Alors qu’est-il arrivé à ces gens ? Selon les "officieux", ils auraient été emmenés à Ayas et Cankiri pas pour y être faits prisonniers mais pour être executés. Qui plus est en train !
L’histoire serait donc ainsi. Selon le petit fils Peter Balakian, parmi les 190 compagnons de route de son grand-père, seul 16 d’entre seraient restés en vie.
L’ "historien officieux" vous dit "crois moi, crois moi" mais quand le petit fils Balakian modifie le mot "militant" en "worker/travailleur" dans l’édition en anglais du Golgotha, on finit par entendre "décortique moi, décortique moi"...
Et quand on jette un oeil au texte original, on apprend que parmi les 70 compagnons du grand-père, seulement 16 sont morts et que les autres restent en vie.
Autrement dit, le petit-fils Balakian a compris son grand-père de travers. Mais on apprend par la suite, lorsque le directeur général des archives, Yusuf Sarinay, publie la liste complète des prisonniers emmenés à Cankiri, que leur nombre n’était pas de 70 mais 155.
Par ailleurs, le nombre de militants arrêtés et emmenés à Ayas s’avère être de 71. Et leurs pertes sont plus grandes par la suite, mais là n’est pas notre sujet du jour.
Je tiens donc à rappeller à ceux qui iront souffrir à Taksim à la lumière des cierges que ces personnes ne sont même pas allées en prison. Si la lettre de la Préfecture de Police de Cankiri n’est pas bidonnée, alors 3 prisonniers sur 5 environ sont logés dans des maisons car la capacité de la prison ne permet pas de les accueillir.
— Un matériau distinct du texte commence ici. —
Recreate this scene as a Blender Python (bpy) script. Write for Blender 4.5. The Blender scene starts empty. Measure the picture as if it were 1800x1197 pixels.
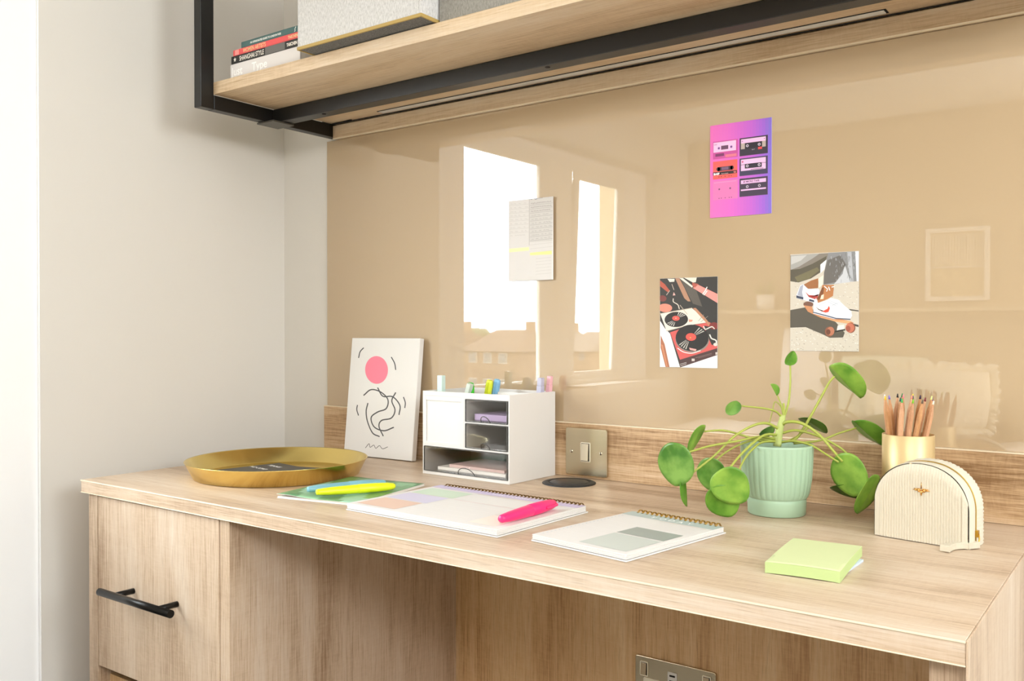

Mieux encore, ils sont libres de leurs mouvements, peuvent aller dans les villages voisins. Ils doivent seulement se présenter au poste de police chaque soir et les plus nécessiteux sont financièrement aidés par l’Etat.
COMMENT VERTABET KOMITAS S’EST-IL RENDU A VIENNE ?
Sur les 155 personnes arrêtées 35 sont liberées au bout de 13 jours seulement. Parmi les libérés du 8 mais se trouvent des personnes connues comme Vahram TORKUMYAN, Agop NARGILECIYAN, Karabet KEROPOYAN, Zare BARDIZBANYAN, Pozant KECIYAN, Pervant TOLAYAN, Rafael KARAGOZYAN ve Vartabet KOMITAS. Le plus célèbre était KOMITAS.
Vous savez, ce fameux musicien mort à Paris en 1935 et que les Arméniens disent être devenu fou suite à ce qu’il aurait subi. Etrangement, le personnage en question bénéficie de l’autorisation du gouvernement ottoman pour se rendre à Vienne en 1917, d’où il peut passer à Londres puis finalement à Paris. En effet, c’est un véritable parcours du combattant pour quelqu’un qui aurait perdu la raison mais c’est aussi là un tout autre sujet. Il est surtout intéressant de noter que les libérations ne se font pas grace aux perssions des ambassadeurs étrangers mais à celles de ses amis Musulmans d’Istanbul. Dans les archives récemment dévoilées, on a pu découvrir les listes des prisonniers arméniens libérés et les noms des intervenants en faveur de ces libérations.